26. The method of claim 15, wherein receiving the second data from the subset of the array of photodiodes comprises not receiving data from any of the photodiodes of the array of photodiodes outside the subset of the array of photodiodes.

27. The method of claim 15, wherein generating the composite image comprises overwriting a portion of the first data representative of the region of interest with the second data.

28. The method of claim 27, further comprising blending a second portion of the first data representative of a periphery of the region of interest with the second data.

29. A non-transitory computer-readable storage medium having stored thereon instructions that, when executed by at least one processor, cause the at least one processor to:

receive first data representative of an image of a field of view from an array of photodiodes of an image sensor;

receive second data representative of an image of a region of interest within the field of view from a subset of the array of photodiodes, wherein the region of interest is smaller than the field of view, wherein the subset of the array of photodiodes within the array of photodiodes correspond to the region of interest within the field of view, and wherein the subset of the array of photodiodes include fewer photodiodes than the array of photodiodes; and

generate a composite image of the field of view based on the first data and the second data.

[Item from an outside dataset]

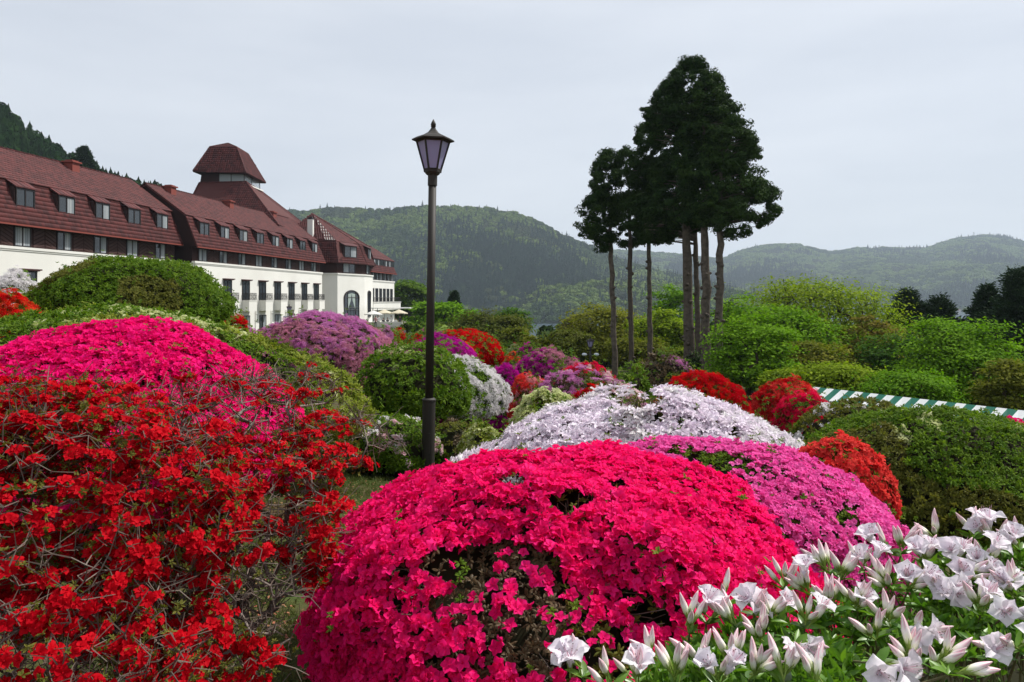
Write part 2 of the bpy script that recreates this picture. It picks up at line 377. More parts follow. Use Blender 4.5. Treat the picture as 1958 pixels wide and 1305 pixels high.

30. An apparatus for generating a composite image, comprising:

means for receiving first data representative of an image of a field of view from an array of photodiodes of an image sensor;

means for receiving second data representative of an image of a region of interest within the field of view from a subset of the array of photodiodes, wherein the region of interest is smaller than the field of view, wherein the subset of the array of photodiodes within the array of photodiodes correspond to the region of interest within the field of view, and wherein the subset of the array of photodiodes include fewer photodiodes than the array of photodiodes; and

means for generating a composite image of the field of view based on the first data and the second data.